▸ **Problem description**: Exclude the pictures, then copy all remaining records exactly.

Records excerpted from a collection:
+ + + +

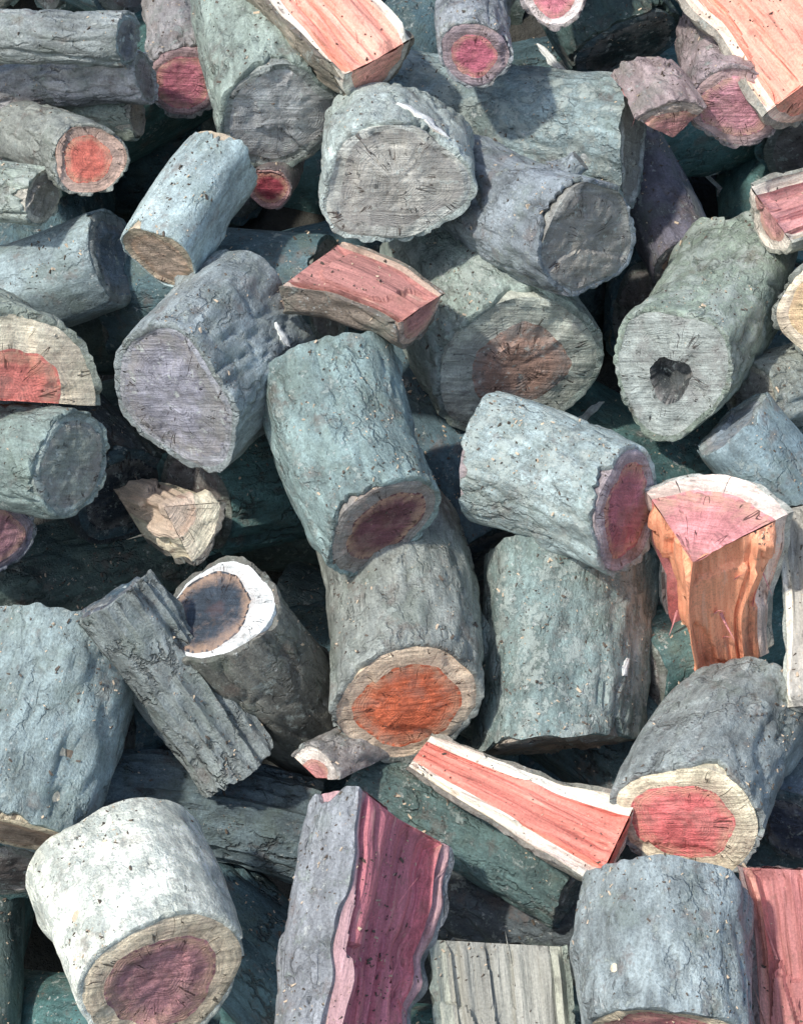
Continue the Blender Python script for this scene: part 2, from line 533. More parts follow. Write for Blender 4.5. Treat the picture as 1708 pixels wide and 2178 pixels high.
    hw.build('heartwood', [END[grey], SPLIT[grey]], root, heartc)
    sw.build('sapwood', [END[grey], SPLIT[grey]], root, sapc)
    if not full:
        fw.build('split_face', [END[grey], SPLIT[grey]], root, facec or heartc)
    if not full and R > .042:
        # fibres torn up from the split face
        for q in range(6):
            col, sgn = rng.choice(((0, -1.0), (nth - 1, 1.0)))
            zi = rng.randrange(4, nz - 4)
            a = TH[zi, col]
            rr = rng.uniform(.1, .93) * RW[zi, col]
            ln, wd = rng.uniform(.018, .05) * min(1, L / .15), rng.uniform(.0010, .0024)
            up = rng.choice((-1, 1))
            c0 = pos(np.array([rr]), np.array([a]), np.array([z[zi]]))[0]
            nr = np.array([-math.sin(a), math.cos(a), 0]) * sgn
            ra = np.array([math.cos(a), math.sin(a), 0])
            hh = np.linspace(0, 1, 7)
            ctr = c0 + np.outer(hh * ln * up, [0, 0, 1]) + np.outer(-.004 + .010 * hh + .012 * hh ** 2 * rng.uniform(.1, 1), nr) + np.outer(hh * ln * rng.uniform(-.15, .15), ra)
            w_ = wd * (1.02 - hh)[:, None]
            ring = np.stack([ctr + ra * w_, ctr + nr * w_ * .6, ctr - ra * w_, ctr - nr * w_ * .6], 1)
            sp = Acc()
            sp.grid(ring, 0, closed=True, rad=.5)
            sp.build('splinter', [SPLIT[grey]], root, heartc if rr < heart * RW[zi, col] else sapc)
    if stub:
        # what is left of a side branch, sawn off short
        kt, kz = stub
        c = pos(np.array([R * .9]), np.array([kt]), np.array([kz * L]))[0]
        out = np.array([math.cos(kt), math.sin(kt), -.45]); out /= np.linalg.norm(out)
        e1 = np.cross(out, [0, 0, 1.0]); e1 /= np.linalg.norm(e1)
        e2 = np.cross(out, e1)
        n1, n2 = 28, 12
        A = np.linspace(0, 2 * math.pi, n1, endpoint=False)
        H = np.linspace(0, 1, n2)[:, None]
        r = R * (0.20 + 0.16 * (1 - H) ** 3) * (1 + .12 * noise(np.cos(A) * 3, np.sin(A) * 3, H * 4, seed + 91))
        Q = c + out * (H * R * .42)[..., None] + (np.cos(A) * r)[..., None] * e1 + (np.sin(A) * r)[..., None] * e2
        sb = Acc()
        sb.grid(Q, 0, closed=True, height=.55)
        so = sb.build('branch_stub', [BARK[kind]], root, barkc)
        k = np.linspace(1, 0.02, 7)[:, None]
        C = c + out * (R * .42) + ((np.cos(A) * r[-1] * k)[..., None] * e1 + (np.sin(A) * r[-1] * k)[..., None] * e2)
        cb = Acc()
        cb.grid(C, 0, closed=True, rad=np.broadcast_to(k, C.shape[:2]), ang=np.broadcast_to(A, C.shape[:2]), edge=np.broadcast_to(k * .7, C.shape[:2]))
        cb.build('cut_end', [END[grey]], so, sapc)
    return root


# ------------------------------------------------------------------ placing logs on the face of the heap
def slope(y):
    return 0.27 * (1089 - y) / PX


def point(x, y, dz):
    d = DIST + dz
    k = d / DIST
    return CAM + F * d + X * ((x - 854) / PX * k) + U * ((1089 - y) / PX * k)


def axis_of(phi, theta):
    p, t = math.radians(phi), math.radians(theta)
    return (X * math.cos(p) + U * math.sin(p)) * math.sin(t) + F * math.cos(t)


placed = []          # (samples along the axis, radius)


def samples(P, a, L, R, span, bdir):
    cut = min(0.45 * R, 0.3 * L)
    off = Vector((0, 0, 0))
    r = R
    if span < 300:
        off = bdir * (R * 0.42)
        r = R * 0.58
    return np.array([P + off + a * (cut + (L - 2 * cut) * t / 11) for t in range(12)]), r


def settle(x, y, phi, theta, Rpx, L, span, b, d0, tol=0.86, most=0.5):
    a = axis_of(phi, theta)
    bd = X * b[0] + U * b[1] - F * b[2]
    bd = (bd - a * bd.dot(a)).normalized()
    dz = slope(y) + d0
    start = dz
    while True:
        R = Rpx / PX * (DIST + dz) / DIST
        P = point(x, y, dz)
        pts, r = samples(P, a, L, R, span, bd)
        bad = False
        for q, rq in placed:
            D = pts[:, None] - q[None]
            if (np.sqrt((D ** 2).sum(-1)).min()) < tol * (r + rq):
                bad = True
                break
        if not bad or dz - start > most:
            break
        dz += 0.006
    placed.append((pts, r))
    M = Matrix((bd, a.cross(bd), a)).transposed().to_4x4()
    M.translation = P
    return M, R, dz - start


# colours of the things; DARK and DKEND also carry shade
GREY = srgb(146, 156, 154); TEAL = srgb(132, 154, 154); BLUE = srgb(134, 152, 166); LAV = srgb(152, 150, 156)
PALE = srgb(166, 182, 184); WHITE = srgb(232, 230, 222); DARK = srgb(84, 104, 110); NAVY = srgb(66, 88, 106)
BROWN = srgb(122, 112, 104); GREEN = srgb(128, 146, 136); PURPLE = srgb(104, 98, 114)
SALMON = srgb(226, 142, 124); ORANGE = srgb(208, 116, 84); PINK = srgb(208, 132, 136); MAUVE = srgb(168, 110, 118)
MAG = srgb(168, 96, 116); CREAM = srgb(232, 216, 186); IVORY = srgb(238, 232, 216); TAN = srgb(176, 156, 138)
WGREY = srgb(156, 156, 152); WBROWN = srgb(150, 124, 112); WLAV = srgb(152, 152, 162); MARO = srgb(112, 74, 80)
WTEAL = srgb(138, 150, 146); BRIGHT = srgb(246, 168, 146); DKEND = srgb(92, 98, 106)

R_, H_, Q_ = 'round', 'half', 'quarter'
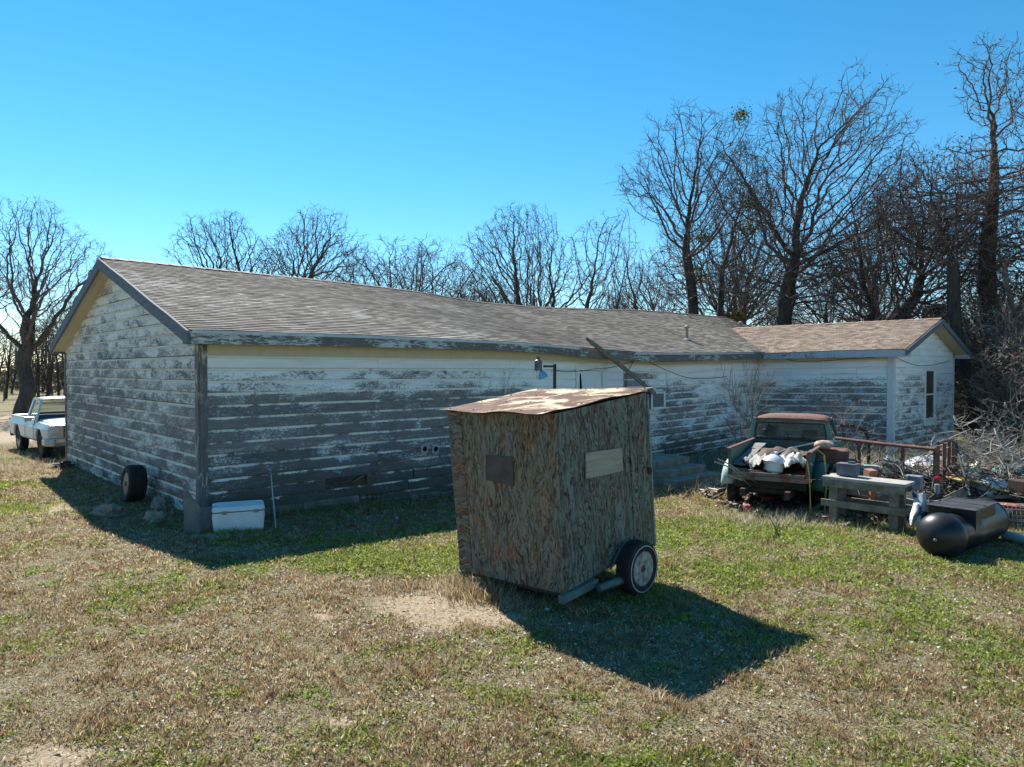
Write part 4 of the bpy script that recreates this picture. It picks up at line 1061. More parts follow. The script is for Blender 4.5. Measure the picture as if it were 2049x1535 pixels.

+ + + +

▸ **The output**:
Continue the Blender Python script for this scene: part 2, from line 533. More parts follow. Write for Blender 4.5. Treat the picture as 1708 pixels wide and 2178 pixels high.
    hw.build('heartwood', [END[grey], SPLIT[grey]], root, heartc)
    sw.build('sapwood', [END[grey], SPLIT[grey]], root, sapc)
    if not full:
        fw.build('split_face', [END[grey], SPLIT[grey]], root, facec or heartc)
    if not full and R > .042:
        # fibres torn up from the split face
        for q in range(6):
            col, sgn = rng.choice(((0, -1.0), (nth - 1, 1.0)))
            zi = rng.randrange(4, nz - 4)
            a = TH[zi, col]
            rr = rng.uniform(.1, .93) * RW[zi, col]
            ln, wd = rng.uniform(.018, .05) * min(1, L / .15), rng.uniform(.0010, .0024)
            up = rng.choice((-1, 1))
            c0 = pos(np.array([rr]), np.array([a]), np.array([z[zi]]))[0]
            nr = np.array([-math.sin(a), math.cos(a), 0]) * sgn
            ra = np.array([math.cos(a), math.sin(a), 0])
            hh = np.linspace(0, 1, 7)
            ctr = c0 + np.outer(hh * ln * up, [0, 0, 1]) + np.outer(-.004 + .010 * hh + .012 * hh ** 2 * rng.uniform(.1, 1), nr) + np.outer(hh * ln * rng.uniform(-.15, .15), ra)
            w_ = wd * (1.02 - hh)[:, None]
            ring = np.stack([ctr + ra * w_, ctr + nr * w_ * .6, ctr - ra * w_, ctr - nr * w_ * .6], 1)
            sp = Acc()
            sp.grid(ring, 0, closed=True, rad=.5)
            sp.build('splinter', [SPLIT[grey]], root, heartc if rr < heart * RW[zi, col] else sapc)
    if stub:
        # what is left of a side branch, sawn off short
        kt, kz = stub
        c = pos(np.array([R * .9]), np.array([kt]), np.array([kz * L]))[0]
        out = np.array([math.cos(kt), math.sin(kt), -.45]); out /= np.linalg.norm(out)
        e1 = np.cross(out, [0, 0, 1.0]); e1 /= np.linalg.norm(e1)
        e2 = np.cross(out, e1)
        n1, n2 = 28, 12
        A = np.linspace(0, 2 * math.pi, n1, endpoint=False)
        H = np.linspace(0, 1, n2)[:, None]
        r = R * (0.20 + 0.16 * (1 - H) ** 3) * (1 + .12 * noise(np.cos(A) * 3, np.sin(A) * 3, H * 4, seed + 91))
        Q = c + out * (H * R * .42)[..., None] + (np.cos(A) * r)[..., None] * e1 + (np.sin(A) * r)[..., None] * e2
        sb = Acc()
        sb.grid(Q, 0, closed=True, height=.55)
        so = sb.build('branch_stub', [BARK[kind]], root, barkc)
        k = np.linspace(1, 0.02, 7)[:, None]
        C = c + out * (R * .42) + ((np.cos(A) * r[-1] * k)[..., None] * e1 + (np.sin(A) * r[-1] * k)[..., None] * e2)
        cb = Acc()
        cb.grid(C, 0, closed=True, rad=np.broadcast_to(k, C.shape[:2]), ang=np.broadcast_to(A, C.shape[:2]), edge=np.broadcast_to(k * .7, C.shape[:2]))
        cb.build('cut_end', [END[grey]], so, sapc)
    return root


# ------------------------------------------------------------------ placing logs on the face of the heap
def slope(y):
    return 0.27 * (1089 - y) / PX


def point(x, y, dz):
    d = DIST + dz
    k = d / DIST
    return CAM + F * d + X * ((x - 854) / PX * k) + U * ((1089 - y) / PX * k)


def axis_of(phi, theta):
    p, t = math.radians(phi), math.radians(theta)
    return (X * math.cos(p) + U * math.sin(p)) * math.sin(t) + F * math.cos(t)


placed = []          # (samples along the axis, radius)


def samples(P, a, L, R, span, bdir):
    cut = min(0.45 * R, 0.3 * L)
    off = Vector((0, 0, 0))
    r = R
    if span < 300:
        off = bdir * (R * 0.42)
        r = R * 0.58
    return np.array([P + off + a * (cut + (L - 2 * cut) * t / 11) for t in range(12)]), r


def settle(x, y, phi, theta, Rpx, L, span, b, d0, tol=0.86, most=0.5):
    a = axis_of(phi, theta)
    bd = X * b[0] + U * b[1] - F * b[2]
    bd = (bd - a * bd.dot(a)).normalized()
    dz = slope(y) + d0
    start = dz
    while True:
        R = Rpx / PX * (DIST + dz) / DIST
        P = point(x, y, dz)
        pts, r = samples(P, a, L, R, span, bd)
        bad = False
        for q, rq in placed:
            D = pts[:, None] - q[None]
            if (np.sqrt((D ** 2).sum(-1)).min()) < tol * (r + rq):
                bad = True
                break
        if not bad or dz - start > most:
            break
        dz += 0.006
    placed.append((pts, r))
    M = Matrix((bd, a.cross(bd), a)).transposed().to_4x4()
    M.translation = P
    return M, R, dz - start


# colours of the things; DARK and DKEND also carry shade
GREY = srgb(146, 156, 154); TEAL = srgb(132, 154, 154); BLUE = srgb(134, 152, 166); LAV = srgb(152, 150, 156)
PALE = srgb(166, 182, 184); WHITE = srgb(232, 230, 222); DARK = srgb(84, 104, 110); NAVY = srgb(66, 88, 106)
BROWN = srgb(122, 112, 104); GREEN = srgb(128, 146, 136); PURPLE = srgb(104, 98, 114)
SALMON = srgb(226, 142, 124); ORANGE = srgb(208, 116, 84); PINK = srgb(208, 132, 136); MAUVE = srgb(168, 110, 118)
MAG = srgb(168, 96, 116); CREAM = srgb(232, 216, 186); IVORY = srgb(238, 232, 216); TAN = srgb(176, 156, 138)
WGREY = srgb(156, 156, 152); WBROWN = srgb(150, 124, 112); WLAV = srgb(152, 152, 162); MARO = srgb(112, 74, 80)
WTEAL = srgb(138, 150, 146); BRIGHT = srgb(246, 168, 146); DKEND = srgb(92, 98, 106)

R_, H_, Q_ = 'round', 'half', 'quarter'
Write part 4 of the bpy script that recreates this picture. It picks up at line 1061. More parts follow. The script is for Blender 4.5. Measure the picture as if it were 2049x1535 pixels.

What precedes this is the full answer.